→ Exercise objective: Quote only the lines from the line containing "The Blender Python script for this scene continues." to the line containing "def g1(x, y, detail=True): return", with both of those lines included, please, exactly as written.

→ Scene script records:

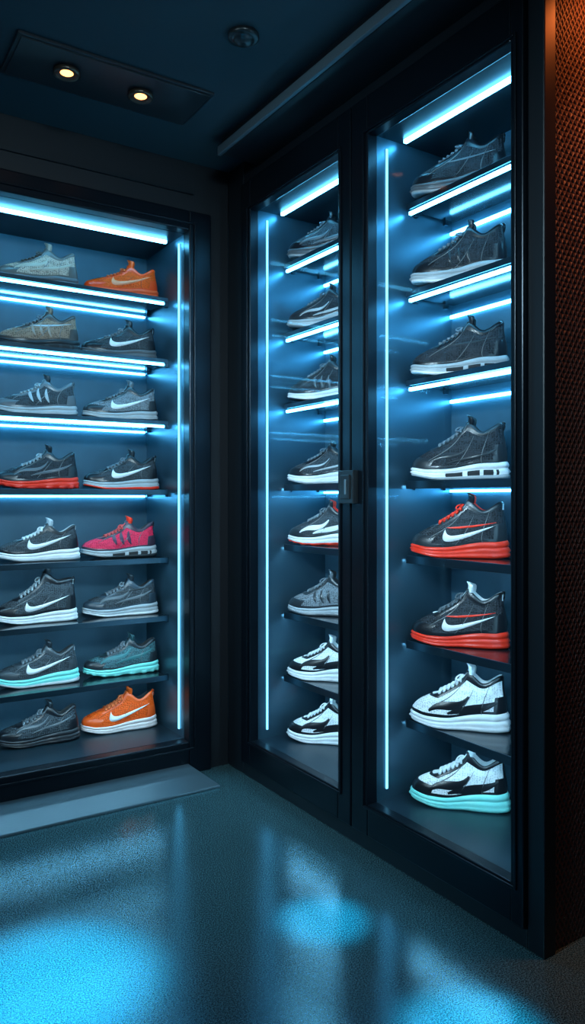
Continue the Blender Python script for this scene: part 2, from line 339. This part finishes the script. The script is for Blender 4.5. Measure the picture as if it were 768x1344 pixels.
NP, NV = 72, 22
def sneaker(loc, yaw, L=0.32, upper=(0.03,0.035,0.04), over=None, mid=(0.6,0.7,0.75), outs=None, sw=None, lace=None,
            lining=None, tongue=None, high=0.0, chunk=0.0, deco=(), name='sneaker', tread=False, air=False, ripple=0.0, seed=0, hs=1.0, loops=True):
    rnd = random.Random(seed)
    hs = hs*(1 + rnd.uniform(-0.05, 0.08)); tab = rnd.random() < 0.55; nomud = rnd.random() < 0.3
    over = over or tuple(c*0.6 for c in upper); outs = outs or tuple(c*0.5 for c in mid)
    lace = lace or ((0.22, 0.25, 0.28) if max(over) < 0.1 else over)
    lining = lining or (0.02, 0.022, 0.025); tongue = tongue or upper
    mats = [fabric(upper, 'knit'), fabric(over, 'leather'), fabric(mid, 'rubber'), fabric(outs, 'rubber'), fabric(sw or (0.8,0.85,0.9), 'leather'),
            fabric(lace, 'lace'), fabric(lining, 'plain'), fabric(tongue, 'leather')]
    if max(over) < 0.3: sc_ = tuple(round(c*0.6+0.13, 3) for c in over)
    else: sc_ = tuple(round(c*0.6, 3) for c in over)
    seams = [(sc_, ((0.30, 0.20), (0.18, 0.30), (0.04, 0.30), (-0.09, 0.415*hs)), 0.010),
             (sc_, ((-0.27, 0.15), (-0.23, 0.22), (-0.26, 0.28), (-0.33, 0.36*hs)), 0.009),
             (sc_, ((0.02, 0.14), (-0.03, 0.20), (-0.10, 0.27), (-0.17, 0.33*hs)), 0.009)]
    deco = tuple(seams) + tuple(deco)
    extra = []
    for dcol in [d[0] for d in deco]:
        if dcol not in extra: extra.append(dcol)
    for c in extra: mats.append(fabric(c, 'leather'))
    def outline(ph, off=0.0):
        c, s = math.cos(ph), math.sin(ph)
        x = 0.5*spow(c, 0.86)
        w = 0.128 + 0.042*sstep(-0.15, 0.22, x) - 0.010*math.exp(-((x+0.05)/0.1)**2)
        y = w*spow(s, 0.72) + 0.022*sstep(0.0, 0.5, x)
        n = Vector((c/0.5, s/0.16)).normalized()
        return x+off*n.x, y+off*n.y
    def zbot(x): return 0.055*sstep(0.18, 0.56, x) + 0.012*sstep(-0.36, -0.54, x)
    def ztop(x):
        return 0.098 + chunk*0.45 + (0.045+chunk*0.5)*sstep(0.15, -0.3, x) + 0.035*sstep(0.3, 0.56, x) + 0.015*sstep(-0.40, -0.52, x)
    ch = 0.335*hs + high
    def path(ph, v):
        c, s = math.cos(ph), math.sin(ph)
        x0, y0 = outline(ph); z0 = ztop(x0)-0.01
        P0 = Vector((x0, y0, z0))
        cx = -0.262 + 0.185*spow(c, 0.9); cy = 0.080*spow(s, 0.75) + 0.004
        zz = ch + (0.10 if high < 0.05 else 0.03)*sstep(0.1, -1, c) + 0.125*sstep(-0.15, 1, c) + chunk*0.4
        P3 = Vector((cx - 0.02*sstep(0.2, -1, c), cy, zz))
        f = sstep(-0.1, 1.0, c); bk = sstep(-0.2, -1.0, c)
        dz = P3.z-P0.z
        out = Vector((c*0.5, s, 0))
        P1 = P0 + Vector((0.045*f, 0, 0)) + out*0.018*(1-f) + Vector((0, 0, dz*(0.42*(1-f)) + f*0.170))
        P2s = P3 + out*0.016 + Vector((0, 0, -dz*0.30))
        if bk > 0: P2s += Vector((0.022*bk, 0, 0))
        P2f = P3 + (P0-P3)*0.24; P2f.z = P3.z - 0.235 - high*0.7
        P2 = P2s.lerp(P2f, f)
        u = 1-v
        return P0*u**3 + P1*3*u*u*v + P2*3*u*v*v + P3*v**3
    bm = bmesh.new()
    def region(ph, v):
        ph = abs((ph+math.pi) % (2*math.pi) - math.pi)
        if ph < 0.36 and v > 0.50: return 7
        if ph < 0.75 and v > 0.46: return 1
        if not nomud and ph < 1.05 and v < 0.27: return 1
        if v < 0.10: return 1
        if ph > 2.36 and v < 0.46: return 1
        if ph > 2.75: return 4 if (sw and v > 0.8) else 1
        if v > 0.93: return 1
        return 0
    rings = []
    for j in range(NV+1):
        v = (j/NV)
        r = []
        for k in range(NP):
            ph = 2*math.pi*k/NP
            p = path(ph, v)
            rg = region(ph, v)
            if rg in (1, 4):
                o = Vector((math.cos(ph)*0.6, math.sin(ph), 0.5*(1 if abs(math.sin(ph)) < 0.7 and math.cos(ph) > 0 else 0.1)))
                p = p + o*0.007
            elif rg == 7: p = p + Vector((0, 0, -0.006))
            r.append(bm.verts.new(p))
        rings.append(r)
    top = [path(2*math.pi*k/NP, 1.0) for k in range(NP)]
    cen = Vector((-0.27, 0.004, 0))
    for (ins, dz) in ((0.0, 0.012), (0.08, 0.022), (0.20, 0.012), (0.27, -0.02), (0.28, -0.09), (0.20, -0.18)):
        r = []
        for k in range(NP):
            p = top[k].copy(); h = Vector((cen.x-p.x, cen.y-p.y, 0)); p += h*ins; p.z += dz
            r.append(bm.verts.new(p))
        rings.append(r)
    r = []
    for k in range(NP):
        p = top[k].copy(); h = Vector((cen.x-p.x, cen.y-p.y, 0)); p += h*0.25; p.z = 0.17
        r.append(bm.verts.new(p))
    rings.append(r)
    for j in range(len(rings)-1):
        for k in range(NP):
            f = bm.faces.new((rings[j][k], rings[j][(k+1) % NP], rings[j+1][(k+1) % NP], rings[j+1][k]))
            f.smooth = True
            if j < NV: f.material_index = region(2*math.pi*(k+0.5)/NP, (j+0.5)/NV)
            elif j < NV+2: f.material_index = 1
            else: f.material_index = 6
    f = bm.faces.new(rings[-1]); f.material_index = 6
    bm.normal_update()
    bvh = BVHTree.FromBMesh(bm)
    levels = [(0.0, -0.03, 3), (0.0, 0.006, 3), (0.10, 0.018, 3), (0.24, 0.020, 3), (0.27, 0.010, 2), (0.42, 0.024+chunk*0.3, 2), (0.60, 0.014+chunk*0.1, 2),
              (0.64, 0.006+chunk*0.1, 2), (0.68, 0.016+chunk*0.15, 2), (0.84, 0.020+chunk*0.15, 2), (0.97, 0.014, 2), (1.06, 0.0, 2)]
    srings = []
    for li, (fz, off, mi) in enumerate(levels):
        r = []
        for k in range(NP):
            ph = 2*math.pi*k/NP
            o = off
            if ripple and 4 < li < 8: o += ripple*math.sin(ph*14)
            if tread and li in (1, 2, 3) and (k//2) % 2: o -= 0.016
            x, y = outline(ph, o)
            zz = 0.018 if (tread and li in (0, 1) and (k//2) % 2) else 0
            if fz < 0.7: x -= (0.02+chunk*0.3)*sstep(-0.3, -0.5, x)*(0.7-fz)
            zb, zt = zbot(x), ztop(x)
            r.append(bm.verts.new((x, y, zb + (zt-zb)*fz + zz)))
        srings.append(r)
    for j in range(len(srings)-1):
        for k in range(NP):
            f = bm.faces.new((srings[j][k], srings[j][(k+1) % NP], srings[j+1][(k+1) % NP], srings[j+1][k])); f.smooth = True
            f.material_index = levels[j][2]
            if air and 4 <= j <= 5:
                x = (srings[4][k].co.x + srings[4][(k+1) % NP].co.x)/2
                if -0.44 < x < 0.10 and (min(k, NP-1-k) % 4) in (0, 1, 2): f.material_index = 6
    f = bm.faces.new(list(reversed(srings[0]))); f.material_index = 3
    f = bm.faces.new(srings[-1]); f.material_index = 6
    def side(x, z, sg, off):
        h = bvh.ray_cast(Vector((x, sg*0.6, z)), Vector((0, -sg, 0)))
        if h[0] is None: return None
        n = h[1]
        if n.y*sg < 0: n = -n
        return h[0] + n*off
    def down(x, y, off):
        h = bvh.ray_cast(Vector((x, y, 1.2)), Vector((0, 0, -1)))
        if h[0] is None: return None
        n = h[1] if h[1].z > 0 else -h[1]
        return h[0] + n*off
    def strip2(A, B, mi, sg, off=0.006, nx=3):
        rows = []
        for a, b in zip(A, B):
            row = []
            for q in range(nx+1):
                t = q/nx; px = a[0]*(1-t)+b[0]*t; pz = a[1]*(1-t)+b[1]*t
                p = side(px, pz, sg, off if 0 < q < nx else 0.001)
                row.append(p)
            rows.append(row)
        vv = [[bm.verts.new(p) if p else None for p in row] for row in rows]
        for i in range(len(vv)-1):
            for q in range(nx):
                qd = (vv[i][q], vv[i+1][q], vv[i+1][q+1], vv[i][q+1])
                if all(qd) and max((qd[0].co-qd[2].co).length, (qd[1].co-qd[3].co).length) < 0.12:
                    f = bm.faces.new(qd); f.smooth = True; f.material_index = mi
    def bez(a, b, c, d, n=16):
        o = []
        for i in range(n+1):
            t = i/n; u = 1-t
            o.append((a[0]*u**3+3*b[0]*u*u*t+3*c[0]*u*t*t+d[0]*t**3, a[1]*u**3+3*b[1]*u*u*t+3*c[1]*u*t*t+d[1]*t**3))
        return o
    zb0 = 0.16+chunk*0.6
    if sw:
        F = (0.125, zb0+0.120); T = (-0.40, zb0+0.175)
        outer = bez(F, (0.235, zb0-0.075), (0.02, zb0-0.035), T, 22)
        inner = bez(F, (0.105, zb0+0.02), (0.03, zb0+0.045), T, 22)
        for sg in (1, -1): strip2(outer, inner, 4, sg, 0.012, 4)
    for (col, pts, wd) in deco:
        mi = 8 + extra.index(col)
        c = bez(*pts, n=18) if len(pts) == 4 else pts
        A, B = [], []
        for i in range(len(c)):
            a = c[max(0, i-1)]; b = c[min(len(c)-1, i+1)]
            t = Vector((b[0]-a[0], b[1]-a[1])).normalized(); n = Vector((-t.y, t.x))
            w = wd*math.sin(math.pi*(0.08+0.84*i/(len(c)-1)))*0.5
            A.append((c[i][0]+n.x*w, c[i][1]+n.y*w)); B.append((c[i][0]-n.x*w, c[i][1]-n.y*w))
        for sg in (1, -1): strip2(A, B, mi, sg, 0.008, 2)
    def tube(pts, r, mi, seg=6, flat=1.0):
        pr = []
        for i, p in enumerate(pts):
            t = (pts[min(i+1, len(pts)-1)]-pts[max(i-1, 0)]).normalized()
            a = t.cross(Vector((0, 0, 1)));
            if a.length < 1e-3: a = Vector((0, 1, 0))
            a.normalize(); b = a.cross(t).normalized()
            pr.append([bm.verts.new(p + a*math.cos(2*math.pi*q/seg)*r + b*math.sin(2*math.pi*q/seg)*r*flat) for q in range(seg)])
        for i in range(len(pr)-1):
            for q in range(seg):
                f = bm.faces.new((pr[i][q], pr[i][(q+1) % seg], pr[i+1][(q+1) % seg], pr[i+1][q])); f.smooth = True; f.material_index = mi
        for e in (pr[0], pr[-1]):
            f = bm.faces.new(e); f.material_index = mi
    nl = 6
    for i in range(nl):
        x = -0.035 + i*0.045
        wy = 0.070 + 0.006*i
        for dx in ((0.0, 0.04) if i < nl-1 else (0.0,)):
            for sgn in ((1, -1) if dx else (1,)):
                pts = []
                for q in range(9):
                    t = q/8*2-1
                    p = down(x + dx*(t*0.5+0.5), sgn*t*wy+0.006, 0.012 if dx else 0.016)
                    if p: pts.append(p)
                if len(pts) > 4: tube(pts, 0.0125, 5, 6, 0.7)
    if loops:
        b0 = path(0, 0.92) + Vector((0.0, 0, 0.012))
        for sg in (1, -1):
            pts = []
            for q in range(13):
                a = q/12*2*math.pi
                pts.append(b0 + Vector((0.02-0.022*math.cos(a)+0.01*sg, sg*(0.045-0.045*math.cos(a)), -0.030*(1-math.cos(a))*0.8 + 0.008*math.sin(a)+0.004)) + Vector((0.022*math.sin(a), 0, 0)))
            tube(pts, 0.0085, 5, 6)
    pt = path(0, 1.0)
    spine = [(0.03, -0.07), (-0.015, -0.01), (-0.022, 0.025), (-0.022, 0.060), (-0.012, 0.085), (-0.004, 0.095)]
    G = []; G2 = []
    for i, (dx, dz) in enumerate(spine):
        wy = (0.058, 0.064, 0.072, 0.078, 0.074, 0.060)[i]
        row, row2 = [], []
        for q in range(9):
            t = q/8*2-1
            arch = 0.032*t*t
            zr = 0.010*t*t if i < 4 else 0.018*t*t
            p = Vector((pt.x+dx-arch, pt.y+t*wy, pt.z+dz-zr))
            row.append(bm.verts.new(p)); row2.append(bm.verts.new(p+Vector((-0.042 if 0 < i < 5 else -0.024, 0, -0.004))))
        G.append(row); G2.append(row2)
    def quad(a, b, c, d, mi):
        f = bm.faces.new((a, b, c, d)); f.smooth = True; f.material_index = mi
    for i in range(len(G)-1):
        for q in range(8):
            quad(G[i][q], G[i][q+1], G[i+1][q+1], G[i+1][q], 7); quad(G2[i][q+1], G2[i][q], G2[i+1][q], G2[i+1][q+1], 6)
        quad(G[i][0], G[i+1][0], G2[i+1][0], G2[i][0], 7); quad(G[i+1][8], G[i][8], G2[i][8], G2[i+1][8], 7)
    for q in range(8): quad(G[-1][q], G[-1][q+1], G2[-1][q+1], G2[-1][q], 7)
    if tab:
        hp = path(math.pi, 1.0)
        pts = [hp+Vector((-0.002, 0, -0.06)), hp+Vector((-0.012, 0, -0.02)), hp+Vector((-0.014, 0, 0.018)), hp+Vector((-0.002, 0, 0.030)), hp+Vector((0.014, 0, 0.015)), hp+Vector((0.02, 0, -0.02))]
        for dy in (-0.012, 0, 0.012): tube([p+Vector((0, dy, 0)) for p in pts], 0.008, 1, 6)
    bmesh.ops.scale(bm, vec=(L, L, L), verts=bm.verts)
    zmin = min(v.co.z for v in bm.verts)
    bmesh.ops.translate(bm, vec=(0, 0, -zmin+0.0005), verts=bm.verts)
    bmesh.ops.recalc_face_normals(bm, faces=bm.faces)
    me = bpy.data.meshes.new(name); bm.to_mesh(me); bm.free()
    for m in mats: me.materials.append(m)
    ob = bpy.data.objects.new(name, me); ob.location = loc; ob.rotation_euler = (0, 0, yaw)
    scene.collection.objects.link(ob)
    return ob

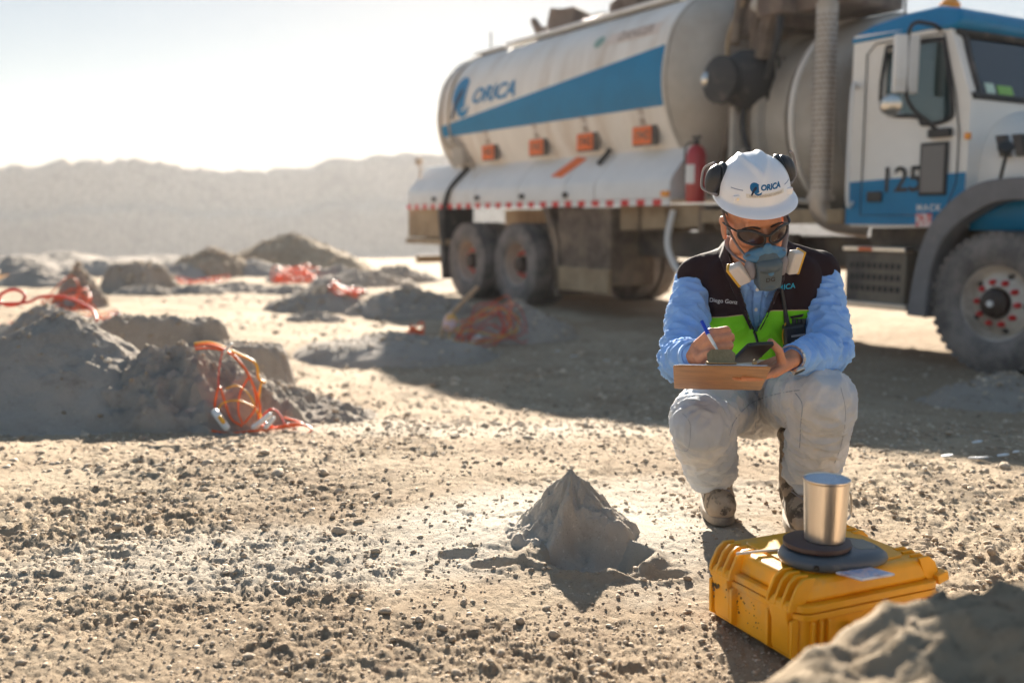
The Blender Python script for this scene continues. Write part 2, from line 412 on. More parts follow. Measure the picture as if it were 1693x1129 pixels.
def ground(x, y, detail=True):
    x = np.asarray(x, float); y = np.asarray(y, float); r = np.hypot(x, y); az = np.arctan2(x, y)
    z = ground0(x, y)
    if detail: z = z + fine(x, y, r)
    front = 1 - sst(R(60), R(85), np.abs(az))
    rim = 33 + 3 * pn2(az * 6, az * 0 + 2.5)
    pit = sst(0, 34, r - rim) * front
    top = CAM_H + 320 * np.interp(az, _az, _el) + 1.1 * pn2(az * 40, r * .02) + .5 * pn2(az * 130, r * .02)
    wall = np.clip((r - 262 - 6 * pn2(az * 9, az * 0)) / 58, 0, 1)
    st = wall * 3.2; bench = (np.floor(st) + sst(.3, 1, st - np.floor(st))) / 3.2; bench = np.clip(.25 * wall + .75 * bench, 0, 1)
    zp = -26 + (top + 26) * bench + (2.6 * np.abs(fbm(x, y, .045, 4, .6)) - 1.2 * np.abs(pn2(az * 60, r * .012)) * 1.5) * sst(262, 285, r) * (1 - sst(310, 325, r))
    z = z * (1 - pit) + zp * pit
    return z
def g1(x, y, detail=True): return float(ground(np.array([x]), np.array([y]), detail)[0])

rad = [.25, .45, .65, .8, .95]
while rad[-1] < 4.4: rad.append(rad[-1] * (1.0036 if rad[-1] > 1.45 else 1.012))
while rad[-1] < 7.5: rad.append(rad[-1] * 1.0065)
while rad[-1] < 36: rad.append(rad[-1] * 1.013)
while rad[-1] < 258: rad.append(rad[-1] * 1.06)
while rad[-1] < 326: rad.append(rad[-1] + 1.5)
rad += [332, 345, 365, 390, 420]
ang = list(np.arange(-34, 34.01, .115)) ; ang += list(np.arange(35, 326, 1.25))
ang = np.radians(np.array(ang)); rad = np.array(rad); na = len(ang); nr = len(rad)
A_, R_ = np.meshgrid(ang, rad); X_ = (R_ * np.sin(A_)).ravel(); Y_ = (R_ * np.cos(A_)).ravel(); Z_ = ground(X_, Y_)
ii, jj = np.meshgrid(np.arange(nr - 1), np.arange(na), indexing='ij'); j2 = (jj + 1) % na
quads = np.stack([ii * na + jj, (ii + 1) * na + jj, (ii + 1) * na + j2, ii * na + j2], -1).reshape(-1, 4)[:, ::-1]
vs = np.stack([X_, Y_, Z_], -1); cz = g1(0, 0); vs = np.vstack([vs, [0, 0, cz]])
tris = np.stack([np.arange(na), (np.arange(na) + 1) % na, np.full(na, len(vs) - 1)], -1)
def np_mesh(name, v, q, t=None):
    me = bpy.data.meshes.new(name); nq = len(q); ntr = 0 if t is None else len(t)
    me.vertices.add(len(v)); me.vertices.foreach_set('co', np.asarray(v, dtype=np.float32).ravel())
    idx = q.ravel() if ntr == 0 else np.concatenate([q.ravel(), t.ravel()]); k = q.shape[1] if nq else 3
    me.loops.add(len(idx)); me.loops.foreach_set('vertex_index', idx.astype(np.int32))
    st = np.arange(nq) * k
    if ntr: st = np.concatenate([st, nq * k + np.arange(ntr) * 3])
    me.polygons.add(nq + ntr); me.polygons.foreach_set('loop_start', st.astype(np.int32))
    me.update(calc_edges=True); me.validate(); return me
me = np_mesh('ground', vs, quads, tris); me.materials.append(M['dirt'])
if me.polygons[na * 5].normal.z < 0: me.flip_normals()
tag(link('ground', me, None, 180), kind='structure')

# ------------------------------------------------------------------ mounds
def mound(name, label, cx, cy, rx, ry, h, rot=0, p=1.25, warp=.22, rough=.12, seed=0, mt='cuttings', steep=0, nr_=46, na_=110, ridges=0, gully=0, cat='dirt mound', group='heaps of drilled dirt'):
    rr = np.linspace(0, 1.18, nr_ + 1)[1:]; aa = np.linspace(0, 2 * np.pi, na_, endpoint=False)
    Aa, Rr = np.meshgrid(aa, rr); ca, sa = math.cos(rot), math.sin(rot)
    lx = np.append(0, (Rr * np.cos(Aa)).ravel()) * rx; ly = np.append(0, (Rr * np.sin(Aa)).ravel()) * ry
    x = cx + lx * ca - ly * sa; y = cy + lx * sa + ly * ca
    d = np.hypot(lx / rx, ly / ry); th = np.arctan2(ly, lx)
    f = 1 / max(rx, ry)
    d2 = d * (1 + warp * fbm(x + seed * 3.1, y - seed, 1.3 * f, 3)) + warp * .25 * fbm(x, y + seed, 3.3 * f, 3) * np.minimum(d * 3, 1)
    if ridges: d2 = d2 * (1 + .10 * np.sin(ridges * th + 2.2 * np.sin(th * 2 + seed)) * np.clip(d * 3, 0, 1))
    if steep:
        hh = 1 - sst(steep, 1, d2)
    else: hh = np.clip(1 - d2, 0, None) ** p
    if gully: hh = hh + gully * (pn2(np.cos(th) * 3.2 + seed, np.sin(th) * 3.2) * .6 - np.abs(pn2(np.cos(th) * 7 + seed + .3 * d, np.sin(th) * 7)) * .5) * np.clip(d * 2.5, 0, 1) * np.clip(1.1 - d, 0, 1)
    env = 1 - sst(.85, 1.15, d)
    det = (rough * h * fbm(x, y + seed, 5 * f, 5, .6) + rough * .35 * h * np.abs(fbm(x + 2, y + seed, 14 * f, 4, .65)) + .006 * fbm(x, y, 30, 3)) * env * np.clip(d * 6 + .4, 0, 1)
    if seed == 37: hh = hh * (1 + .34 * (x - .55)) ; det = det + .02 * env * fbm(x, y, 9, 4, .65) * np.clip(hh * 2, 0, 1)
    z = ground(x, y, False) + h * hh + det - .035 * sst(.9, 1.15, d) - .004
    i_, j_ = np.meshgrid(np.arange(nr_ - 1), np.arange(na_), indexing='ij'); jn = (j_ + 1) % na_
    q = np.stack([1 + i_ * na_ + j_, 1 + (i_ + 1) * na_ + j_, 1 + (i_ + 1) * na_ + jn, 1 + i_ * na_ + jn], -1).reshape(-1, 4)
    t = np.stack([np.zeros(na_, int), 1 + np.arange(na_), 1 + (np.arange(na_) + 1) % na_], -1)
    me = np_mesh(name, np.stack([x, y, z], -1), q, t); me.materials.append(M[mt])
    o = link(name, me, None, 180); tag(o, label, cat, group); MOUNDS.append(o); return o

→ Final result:
The Blender Python script for this scene continues. Write part 2, from line 412 on. More parts follow. Measure the picture as if it were 1693x1129 pixels.
def ground(x, y, detail=True):
    x = np.asarray(x, float); y = np.asarray(y, float); r = np.hypot(x, y); az = np.arctan2(x, y)
    z = ground0(x, y)
    if detail: z = z + fine(x, y, r)
    front = 1 - sst(R(60), R(85), np.abs(az))
    rim = 33 + 3 * pn2(az * 6, az * 0 + 2.5)
    pit = sst(0, 34, r - rim) * front
    top = CAM_H + 320 * np.interp(az, _az, _el) + 1.1 * pn2(az * 40, r * .02) + .5 * pn2(az * 130, r * .02)
    wall = np.clip((r - 262 - 6 * pn2(az * 9, az * 0)) / 58, 0, 1)
    st = wall * 3.2; bench = (np.floor(st) + sst(.3, 1, st - np.floor(st))) / 3.2; bench = np.clip(.25 * wall + .75 * bench, 0, 1)
    zp = -26 + (top + 26) * bench + (2.6 * np.abs(fbm(x, y, .045, 4, .6)) - 1.2 * np.abs(pn2(az * 60, r * .012)) * 1.5) * sst(262, 285, r) * (1 - sst(310, 325, r))
    z = z * (1 - pit) + zp * pit
    return z
def g1(x, y, detail=True): return float(ground(np.array([x]), np.array([y]), detail)[0])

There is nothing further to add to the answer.